MEDIA ADVISORY: M12-045

LAUNCH OF NASA'S NUSTAR MISSION POSTPONED

WASHINGTON -- The planned launch of NASA's Nuclear Spectroscopic
Telescope Array (NuSTAR) mission has been postponed after a March 15
launch status meeting. The launch will be rescheduled to allow
additional time to confirm the flight software used by the launch
vehicle's flight computer will issue commands to the rocket as
intended.

The spacecraft will lift off on an Orbital Sciences Pegasus XL rocket,
which will be released from an aircraft taking off from the Reagan
Test Site on the Kwajalein Atoll in the Marshall Islands. The time
required to complete the software review has moved NuSTAR beyond the
March timeframe currently available on the range at Kwajalein.

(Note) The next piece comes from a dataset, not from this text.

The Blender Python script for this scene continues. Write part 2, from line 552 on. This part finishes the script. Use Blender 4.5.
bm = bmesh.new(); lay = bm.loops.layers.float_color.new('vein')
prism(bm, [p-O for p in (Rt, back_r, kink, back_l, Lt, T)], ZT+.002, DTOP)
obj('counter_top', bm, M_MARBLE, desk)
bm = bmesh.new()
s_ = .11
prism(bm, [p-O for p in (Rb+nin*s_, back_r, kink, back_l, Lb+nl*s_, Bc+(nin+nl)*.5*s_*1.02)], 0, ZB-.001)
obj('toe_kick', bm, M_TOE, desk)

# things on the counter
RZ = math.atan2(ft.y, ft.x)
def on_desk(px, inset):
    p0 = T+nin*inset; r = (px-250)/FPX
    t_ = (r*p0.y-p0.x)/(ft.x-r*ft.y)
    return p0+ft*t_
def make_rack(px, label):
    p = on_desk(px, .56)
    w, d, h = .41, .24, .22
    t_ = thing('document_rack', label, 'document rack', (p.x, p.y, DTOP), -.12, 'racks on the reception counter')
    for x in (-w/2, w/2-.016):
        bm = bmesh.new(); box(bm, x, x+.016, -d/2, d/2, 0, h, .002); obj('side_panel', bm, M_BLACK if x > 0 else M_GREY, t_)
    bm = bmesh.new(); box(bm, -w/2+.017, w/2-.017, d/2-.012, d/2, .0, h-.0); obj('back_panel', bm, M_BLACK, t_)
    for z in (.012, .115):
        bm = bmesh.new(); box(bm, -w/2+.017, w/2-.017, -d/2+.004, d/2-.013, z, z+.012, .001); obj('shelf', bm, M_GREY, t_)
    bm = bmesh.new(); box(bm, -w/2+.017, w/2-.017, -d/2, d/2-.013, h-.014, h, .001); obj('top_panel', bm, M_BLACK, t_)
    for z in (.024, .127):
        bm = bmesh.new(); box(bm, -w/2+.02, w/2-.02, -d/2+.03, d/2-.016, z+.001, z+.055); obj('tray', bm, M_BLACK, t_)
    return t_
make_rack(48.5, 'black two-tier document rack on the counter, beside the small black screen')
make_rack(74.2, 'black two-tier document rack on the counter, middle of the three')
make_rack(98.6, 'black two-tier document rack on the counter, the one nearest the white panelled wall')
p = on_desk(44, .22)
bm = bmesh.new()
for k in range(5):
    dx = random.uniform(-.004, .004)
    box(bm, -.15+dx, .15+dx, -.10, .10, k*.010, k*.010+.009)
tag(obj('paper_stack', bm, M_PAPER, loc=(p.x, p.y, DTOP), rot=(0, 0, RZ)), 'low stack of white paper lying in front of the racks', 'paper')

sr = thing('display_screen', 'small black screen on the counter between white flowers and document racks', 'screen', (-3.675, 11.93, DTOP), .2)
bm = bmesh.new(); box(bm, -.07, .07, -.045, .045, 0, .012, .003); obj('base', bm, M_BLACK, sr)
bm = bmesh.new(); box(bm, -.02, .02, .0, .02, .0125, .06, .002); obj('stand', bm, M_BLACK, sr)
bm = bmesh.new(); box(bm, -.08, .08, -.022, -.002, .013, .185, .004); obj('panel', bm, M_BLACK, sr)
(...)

In the
interim, NASA will coordinate with the launch site to determine the
earliest possible launch opportunity. This is expected to be within
the next two months.

NuSTAR will use advanced optics and detectors, allowing astronomers to
observe the high-energy X-ray sky with much greater sensitivity and
clarity than any mission flown before. The mission will advance our
understanding of how structures in the universe form and evolve. It
will observe some of the hottest, densest and most energetic objects
in the universe, including black holes, their high-speed particle
jets, ultra-dense neutron stars, supernova remnants, and our sun.